Where a line contains the word "kind", copy that line in full.

Dataset entries
START

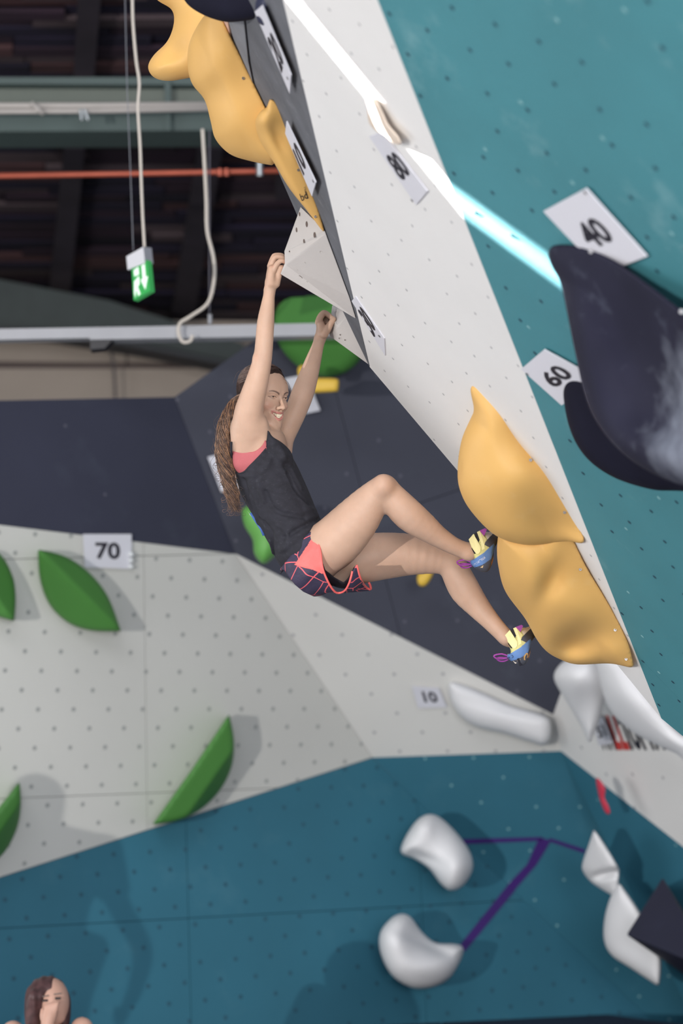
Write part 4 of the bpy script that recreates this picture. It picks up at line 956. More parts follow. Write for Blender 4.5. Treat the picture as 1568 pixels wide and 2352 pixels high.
# eyes, teeth
def ball(c, r, m, name, parent, n=16, squash=None):
    vs, fs = [], []
    for i in range(n+1):
        th = math.pi*i/n
        for j in range(2*n):
            ph = math.pi*j/n; q = np.array([math.sin(th)*math.cos(ph), math.sin(th)*math.sin(ph), math.cos(th)])*r
            vs.append(c+HR.T@(q*(squash if squash is not None else 1)))
    for i in range(n):
        for j in range(2*n): fs.append((i*2*n+j, (i+1)*2*n+j, (i+1)*2*n+(j+1) % (2*n), i*2*n+(j+1) % (2*n)))
    return mesh(name, vs, fs, m, parent, True)
M_EYE = mat('eye_white', (196, 186, 182), .3, 0); M_IRIS = mat('dark_iris', (44, 32, 32), .25, 0); M_TOOTH = mat('tooth', (226, 214, 190), .3, 0)
for s in (-1, 1):
    eb = ball(hp(s*.030, .0757, 0), .0114, M_EYE, 'eye', person)
    g = np.array([.16, .985, -.10]); g /= np.linalg.norm(g)
    ball(hp(s*.030, .0757, 0)+HR.T@(g*.0077), .0058, M_IRIS, 'iris', eb, 12, np.array([1, .9, 1]))
tt = MB()
for i in range(8):
    x = (i-3.5)*.0053; y = .0965-(abs(x)/.028)**2*.016; z = -.0632+.0060*(x/.028)**2; w = .0050
    tt.prism([hp(x-w/2, y, z+.005), hp(x+w/2, y, z+.005), hp(x+w*.45, y+.0006, z-.0055), hp(x-w*.45, y+.0006, z-.0055)], -HF*.004)
    if abs(i-3.5) < 3: tt.prism([hp(x-w/2, y-.0015, z-.0060), hp(x+w/2, y-.0015, z-.0060), hp(x+w*.45, y-.001, z-.0115+.001*(abs(i-3.5))), hp(x-w*.45, y-.001, z-.0115+.001*(abs(i-3.5)))], -HF*.004)
to = tt.build('teeth', M_TOOTH, person)
# ------------------------------------------------------------------ hair
def hairtube(name, strands, m, parent, r=.0009):
    """every strand a three-sided tapering tube; all strands of the part joined"""
    VV, QQ, n0 = [], [], 0
    for pts, rad in strands:
        p = np.array(pts); k = len(p); t = np.gradient(p, axis=0); t /= np.linalg.norm(t, axis=1)[:, None]+1e-9
        a = np.cross(t, [0.3, 0.9, 0.2]); a /= np.linalg.norm(a, axis=1)[:, None]+1e-9; b = np.cross(t, a)
        rr = (np.array(rad[:k])*r)[:, None]
        ring = np.stack([p+rr*(math.cos(w)*a+math.sin(w)*b) for w in (0, 2.094, 4.189)], 1)
        VV.append(ring.reshape(-1, 3)); i = np.arange(k-1)[:, None]*3+n0
        for w in range(3): QQ.append(np.hstack([i+w, i+(w+1) % 3, i+3+(w+1) % 3, i+3+w]))
        n0 += 3*k
    return mesh(name, np.concatenate(VV), np.concatenate(QQ), m, parent, True, kind='stuff')
M_HAIR = mat('brown_hair', (78, 58, 50), .42, .3, 60, spec=.6); M_HAIR2 = mat('light_brown_hair', (140, 104, 76), .42, .3, 60, spec=.6)
cap = Field().ell(hp(0, -.016, .036), (.0775, .1030, .0850), HR, k=.01).ell(hp(0, -.04, .0), (.066, .065, .075), HR, k=.03)
def hl(X, Y, Z):
    x = (X-HO[0])*HL[0]+(Y-HO[1])*HL[1]+(Z-HO[2])*HL[2]; y = (X-HO[0])*HF[0]+(Y-HO[1])*HF[1]+(Z-HO[2])*HF[2]; z = (X-HO[0])*HU[0]+(Y-HO[1])*HU[1]+(Z-HO[2])*HU[2]
    return np.maximum(y-(.012+.060*np.clip((z-.015)/.09, 0, 1)**.7), -(z+.055)) - .0018*np.sin(x*260+z*90)
cap.fun(hl, (-1e3,)*3, (1e3,)*3, 'int', .012)
hv, hq = nets(cap, HO-.17, HO+.17, .003)
hair = mesh('hair', hv, hq, mat('hair_base', (50, 37, 33), .75, .3, 60, spec=.15), person, True)
strands = []
for _ in range(420):     # combed-back strands over the skull
    th = rng.uniform(-1.45, 1.45); x0 = math.sin(th)*.070; z0 = .045+math.cos(th)*.068
    if z0 < .0: continue
    y0 = .055*math.cos(th)**.6-.0 if math.cos(th) > 0 else 0
    pts = []
    for t in np.linspace(0, 1, 12):
        q = np.array([x0*(1-t)**1.0, .02+y0*.6-t*.13, (z0-.036)*(1-t)+(-.03)*t]); q = q/np.array([.0760, .0970, .0830]); q /= np.linalg.norm(q)+1e-9
        q = q*np.array([.0795, .1045, .0868])*(1+rng.normal(0, .006))
        pts.append(hp(q[0], -.016+q[1], .036+q[2]))
    strands.append((pts, [1.0]*12))
hairtube('combed_strands', strands, M_HAIR, hair, .0009)
PT = spline([P(*q) for q in [(556, 905, 8.76), (540, 918, 8.76), (526, 945, 8.74), (516, 980, 8.73), (512, 1020, 8.73), (515, 1060, 8.73), (524, 1100, 8.73), (534, 1140, 8.73), (541, 1178, 8.73)]], 8)
PW = np.interp(np.linspace(0, 1, len(PT)), [0, .12, .3, .6, .85, 1], [.010, .015, .021, .022, .017, .009])
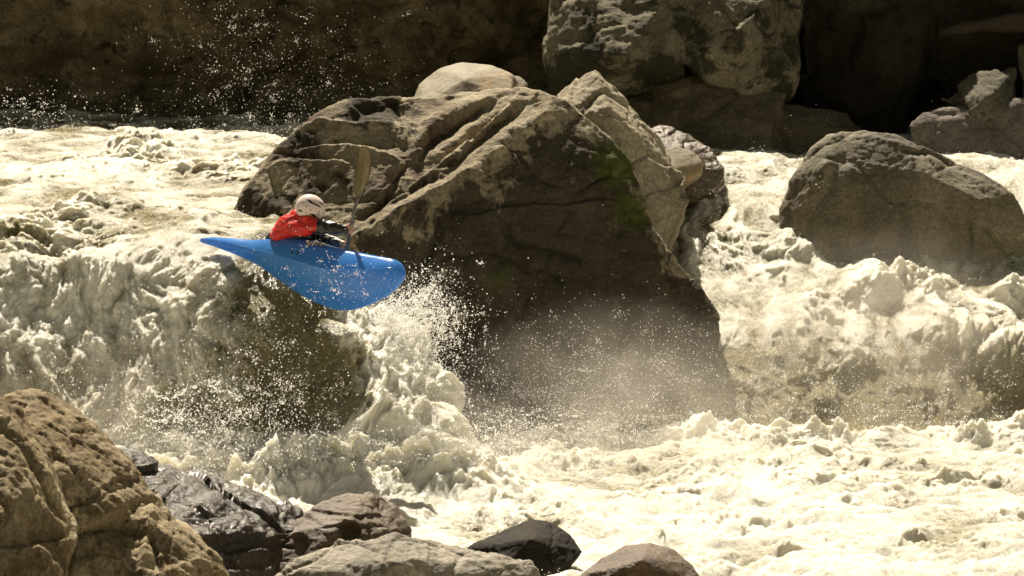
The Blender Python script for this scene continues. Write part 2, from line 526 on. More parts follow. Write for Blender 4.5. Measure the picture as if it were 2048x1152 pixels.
# ------------------------------------------------------------------ far bank
def build_cliff():
    xs = np.linspace(-18, 18, 620)
    prof = np.array([(40.6, 0.5), (40.9, 1.6), (41.6, 2.4), (41.9, 2.9), (41.55, 3.5), (41.3, 4.1), (41.7, 4.7), (43.0, 5.6), (46.5, 7.6),
                     (53, 11), (70, 20)])
    seg = np.concatenate([[0], np.cumsum(np.hypot(np.diff(prof[:, 0]), np.diff(prof[:, 1])))])
    v = np.concatenate([np.linspace(0, 6.6, 230), np.linspace(6.8, seg[-1], 90)])
    Y = np.interp(v, seg, prof[:, 0]); Z = np.interp(v, seg, prof[:, 1])
    for _ in range(6):
        Y[1:-1] = (Y[:-2] + Y[1:-1] * 2 + Y[2:]) / 4; Z[1:-1] = (Z[:-2] + Z[1:-1] * 2 + Z[2:]) / 4
    X, YY = np.meshgrid(xs, Y); _, ZZ = np.meshgrid(xs, Z)
    P = np.stack([X.ravel(), YY.ravel(), ZZ.ravel()], 1)
    n = fbm(P, 0.45, 5, 0.5, 'n', 3) * 0.55 + fbm(P, 1.6, 4, 0.5, 'r', 8) * 0.10
    W = P + 0.2 * np.stack([noise(P), noise(P + 9), noise(P + 21)], 1)
    d1, d2, cid = worley(W, 0.8, 4)
    n += 0.28 * GR[cid][:, 0] * sst(0, 0.25, d2 - d1) - 0.1 * np.exp(-((d2 - d1) / 0.08) ** 2)
    q = P[:, 2] * 1.6 + 0.25 * P[:, 0] * 0.5 + 0.7 * noise(P * 0.7 + 7); q = q - np.floor(q)
    n += 0.16 * (sst(0, .8, q) - sst(.85, 1, q))
    hfac = np.clip(P[:, 2] / 4, 0.3, 3)
    P[:, 1] -= n * hfac * 0.6; P[:, 2] += 0.25 * n * np.clip(P[:, 2] - 4.6, 0, 3)
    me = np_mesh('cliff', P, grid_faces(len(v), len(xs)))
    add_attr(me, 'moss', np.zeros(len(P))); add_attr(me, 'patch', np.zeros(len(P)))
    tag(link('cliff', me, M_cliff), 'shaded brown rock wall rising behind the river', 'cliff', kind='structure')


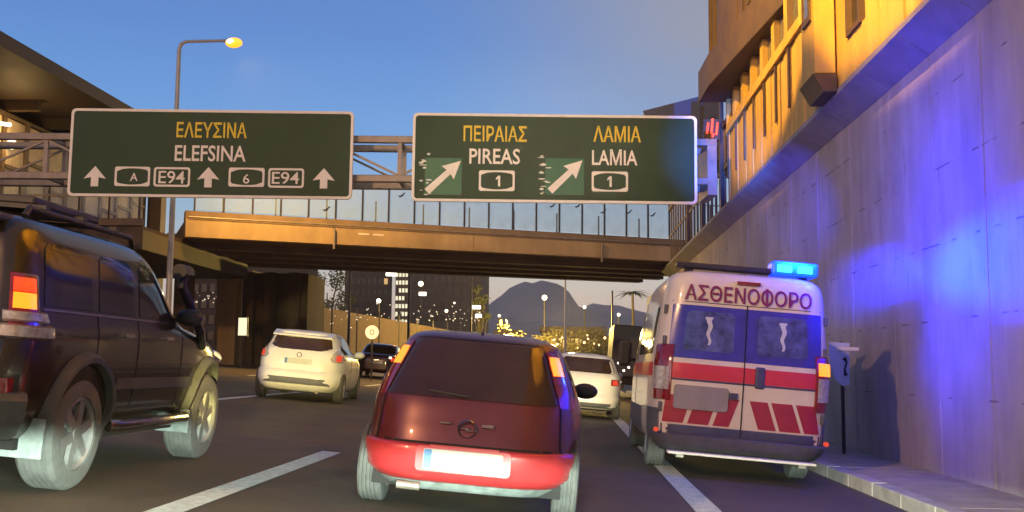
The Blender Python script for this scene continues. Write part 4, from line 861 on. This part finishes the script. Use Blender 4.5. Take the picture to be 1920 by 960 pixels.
for sx in (-1, 1):
    t = sh.rp('tail_light', 'lenswhite', mic, [(.80, *sorted((sx*.66, sx*.80))), (.86, *sorted((sx*.60, sx*.835))), (.98, *sorted((sx*.64, sx*.80))), (1.04, *sorted((sx*.68, sx*.76)))], .012, 6)
    sh.rp('red_lens', 'brakedim', t, [(.83, *sorted((sx*.70, sx*.80))), (.95, *sorted((sx*.71, sx*.79)))], .020, 4)
    sh.sp('side_window', 'carglass2', mic, sx, [(.98, .62, 2.72), (1.05, .62, 2.6), (1.22, .9, 2.32), (1.28, 1.0, 2.15)], .006)
    for yy in (1.35, 2.4): sh.sp('door_gap', 'seam', mic, sx, [(.4, yy, yy+.012), (.95, yy, yy+.012)], .003, 1)
    mirror(mic, sh, sx, 2.55, .98, 'white')
plate_part(sh, mic, -.27, .26, .72, .83, .012)
ye = sh.rear(0, .9, .01); MB().lathe([(-.01, .05), (-.016, .045), (-.01, .038), (-.0, .038), (0, .05), (-.01, .05)], (0, ye, .9), 20, 'Y').build('emblem', 'chrome', mic)
MB().span((-.7, .4, .17), (.7, 3.6, .28)).build('underbody', 'seam', mic)
MB().tube([(.42, .04, .21), (.42, .25, .22)], .035).build('exhaust', 'chrome', mic)
for x in (-.77, .77):
    for y in (.66, 3.15): wheel(mic, x, y, .305, .19)

# ---------------------------------------------------------------- white car ahead, in front of the red one
wc = empty('saloon_car', 'white car with dipped glow ahead of the red hatchback and left of the ambulance', 'car', place(.36, 24.6, 0))
sh = Shell([(.22, .12, 4.1, .76), (.30, .03, 4.2, .82), (.50, 0, 4.25, .865), (.75, .02, 4.2, .875), (.92, .05, 3.6, .865), (1.0, .10, 3.2, .84), (1.08, .20, 3.0, .79), (1.3, .42, 2.6, .69), (1.42, .58, 2.3, .62), (1.46, .72, 2.1, .5), (1.48, 1.0, 1.8, .3)], 5, 4)
sh.mesh('body', 'white', wc, ((.75, .31, .36), (3.4, .31, .36)))
sh.band('bumper', 'white', wc, [(.24, -.02), (.28, .03), (.48, .035), (.55, 0)], 48); sh.rp('bumper_insert', 'greyplastic', wc, [(.25, -.6, .6), (.36, -.64, .64)], .042)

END

- **FULL RESPONSE**
    return mesh(name, np.concatenate(VV), np.concatenate(QQ), m, parent, True, kind='stuff')
    tag(link('cliff', me, M_cliff), 'shaded brown rock wall rising behind the river', 'cliff', kind='structure')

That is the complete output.